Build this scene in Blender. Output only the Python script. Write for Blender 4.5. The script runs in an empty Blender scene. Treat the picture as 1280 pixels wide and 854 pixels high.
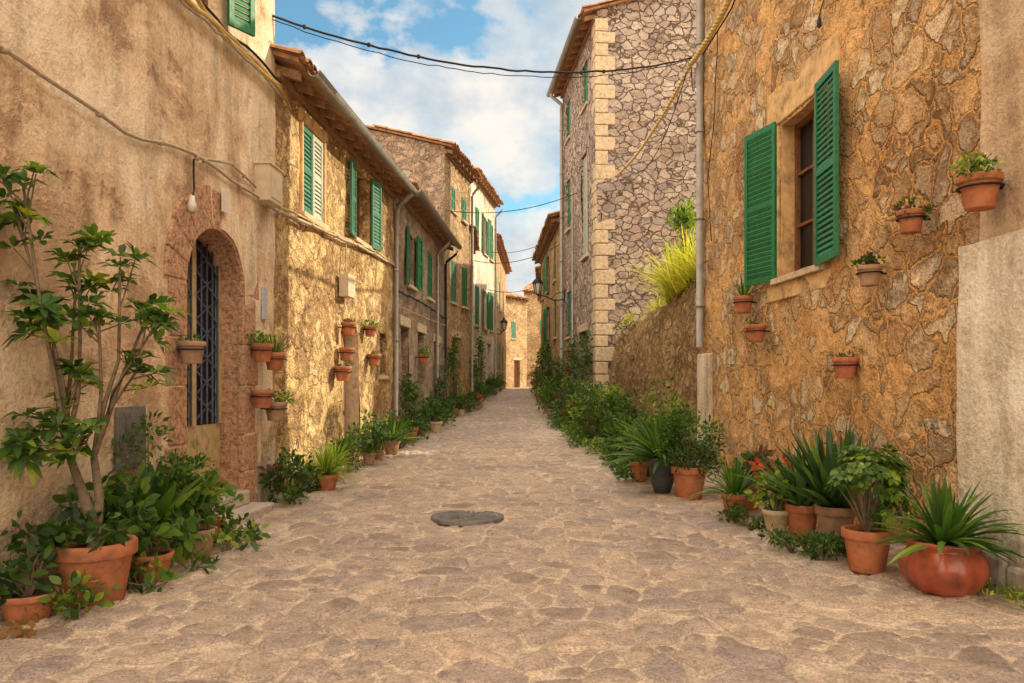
import bpy, math, random
from mathutils import Vector, noise
random.seed(7)
R=random.random
def U(a,b): return a+(b-a)*random.random()
scene=bpy.context.scene
COL=scene.collection
# ------------------------------------------------------------------ materials
def mk(name):
    m=bpy.data.materials.new(name); m.use_nodes=True
    nt=m.node_tree; nt.nodes.clear()
    o=nt.nodes.new('ShaderNodeOutputMaterial'); b=nt.nodes.new('ShaderNodeBsdfPrincipled')
    nt.links.new(b.outputs[0],o.inputs[0]); b.inputs['Roughness'].default_value=.9
    b.inputs['Specular IOR Level'].default_value=.25
    return m,nt,b,o
def nd(nt,t,ins=None,**kw):
    n=nt.nodes.new(t)
    for k,v in kw.items(): setattr(n,k,v)
    if ins:
        for k,v in ins.items():
            if isinstance(v,bpy.types.NodeSocket): nt.links.new(v,n.inputs[k])
            else: n.inputs[k].default_value=v
    return n
def c4(c): return (c[0],c[1],c[2],1)
def ramp(nt,fac,stops,interp='LINEAR'):
    n=nt.nodes.new('ShaderNodeValToRGB'); cr=n.color_ramp; cr.interpolation=interp
    while len(cr.elements)<len(stops): cr.elements.new(.5)
    for e,(p,c) in zip(cr.elements,stops):
        e.position=p; e.color=c4(c) if hasattr(c,'__len__') else (c,c,c,1)
    nt.links.new(fac,n.inputs[0]); return n.outputs[0]
def mix(nt,f,a,b,bt='MIX'):
    n=nt.nodes.new('ShaderNodeMix'); n.data_type='RGBA'; n.blend_type=bt
    for s,v in ((0,f),(6,a),(7,b)):
        if isinstance(v,bpy.types.NodeSocket): nt.links.new(v,n.inputs[s])
        else: n.inputs[s].default_value=v if s==0 else c4(v)
    return n.outputs[2]
def math_(nt,op,a,b=0.0,clamp=False):
    n=nt.nodes.new('ShaderNodeMath'); n.operation=op; n.use_clamp=clamp
    for i,v in enumerate((a,b)):
        if isinstance(v,bpy.types.NodeSocket): nt.links.new(v,n.inputs[i])
        else: n.inputs[i].default_value=v
    return n.outputs[0]
def mr(nt,v,a,b,c=0.0,d=1.0): return nd(nt,'ShaderNodeMapRange',{'Value':v,'From Min':a,'From Max':b,'To Min':c,'To Max':d}).outputs[0]
def pos(nt): return nt.nodes.new('ShaderNodeNewGeometry').outputs['Position']
def nz(nt,v,scale,detail=4,rough=.55,dist=0):
    return nd(nt,'ShaderNodeTexNoise',{'Vector':v,'Scale':scale,'Detail':detail,'Roughness':rough,'Distortion':dist})
def bump(nt,b,h,dist,strength=1):
    n=nd(nt,'ShaderNodeBump',{'Height':h,'Distance':dist,'Strength':strength})
    nt.links.new(n.outputs[0],b.inputs['Normal'])
def vm(nt,op,a,b):
    n=nt.nodes.new('ShaderNodeVectorMath'); n.operation=op
    for i,v in enumerate((a,b)):
        if isinstance(v,bpy.types.NodeSocket): nt.links.new(v,n.inputs[i])
        else: n.inputs[i].default_value=v
    return n.outputs[0]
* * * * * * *
■ **EXERCISE DETAILS**
Repeat the listing above exactly, with no pictures.

■ **SOLUTION TO THE PROBLEM**
Build this scene in Blender. Output only the Python script. Write for Blender 4.5. The script runs in an empty Blender scene. Treat the picture as 1280 pixels wide and 854 pixels high.
import bpy, math, random
from mathutils import Vector, noise
random.seed(7)
R=random.random
def U(a,b): return a+(b-a)*random.random()
scene=bpy.context.scene
COL=scene.collection
# ------------------------------------------------------------------ materials
def mk(name):
    m=bpy.data.materials.new(name); m.use_nodes=True
    nt=m.node_tree; nt.nodes.clear()
    o=nt.nodes.new('ShaderNodeOutputMaterial'); b=nt.nodes.new('ShaderNodeBsdfPrincipled')
    nt.links.new(b.outputs[0],o.inputs[0]); b.inputs['Roughness'].default_value=.9
    b.inputs['Specular IOR Level'].default_value=.25
    return m,nt,b,o
def nd(nt,t,ins=None,**kw):
    n=nt.nodes.new(t)
    for k,v in kw.items(): setattr(n,k,v)
    if ins:
        for k,v in ins.items():
            if isinstance(v,bpy.types.NodeSocket): nt.links.new(v,n.inputs[k])
            else: n.inputs[k].default_value=v
    return n
def c4(c): return (c[0],c[1],c[2],1)
def ramp(nt,fac,stops,interp='LINEAR'):
    n=nt.nodes.new('ShaderNodeValToRGB'); cr=n.color_ramp; cr.interpolation=interp
    while len(cr.elements)<len(stops): cr.elements.new(.5)
    for e,(p,c) in zip(cr.elements,stops):
        e.position=p; e.color=c4(c) if hasattr(c,'__len__') else (c,c,c,1)
    nt.links.new(fac,n.inputs[0]); return n.outputs[0]
def mix(nt,f,a,b,bt='MIX'):
    n=nt.nodes.new('ShaderNodeMix'); n.data_type='RGBA'; n.blend_type=bt
    for s,v in ((0,f),(6,a),(7,b)):
        if isinstance(v,bpy.types.NodeSocket): nt.links.new(v,n.inputs[s])
        else: n.inputs[s].default_value=v if s==0 else c4(v)
    return n.outputs[2]
def math_(nt,op,a,b=0.0,clamp=False):
    n=nt.nodes.new('ShaderNodeMath'); n.operation=op; n.use_clamp=clamp
    for i,v in enumerate((a,b)):
        if isinstance(v,bpy.types.NodeSocket): nt.links.new(v,n.inputs[i])
        else: n.inputs[i].default_value=v
    return n.outputs[0]
def mr(nt,v,a,b,c=0.0,d=1.0): return nd(nt,'ShaderNodeMapRange',{'Value':v,'From Min':a,'From Max':b,'To Min':c,'To Max':d}).outputs[0]
def pos(nt): return nt.nodes.new('ShaderNodeNewGeometry').outputs['Position']
def nz(nt,v,scale,detail=4,rough=.55,dist=0):
    return nd(nt,'ShaderNodeTexNoise',{'Vector':v,'Scale':scale,'Detail':detail,'Roughness':rough,'Distortion':dist})
def bump(nt,b,h,dist,strength=1):
    n=nd(nt,'ShaderNodeBump',{'Height':h,'Distance':dist,'Strength':strength})
    nt.links.new(n.outputs[0],b.inputs['Normal'])
def vm(nt,op,a,b):
    n=nt.nodes.new('ShaderNodeVectorMath'); n.operation=op
    for i,v in enumerate((a,b)):
        if isinstance(v,bpy.types.NodeSocket): nt.links.new(v,n.inputs[i])
        else: n.inputs[i].default_value=v
    return n.outputs[0]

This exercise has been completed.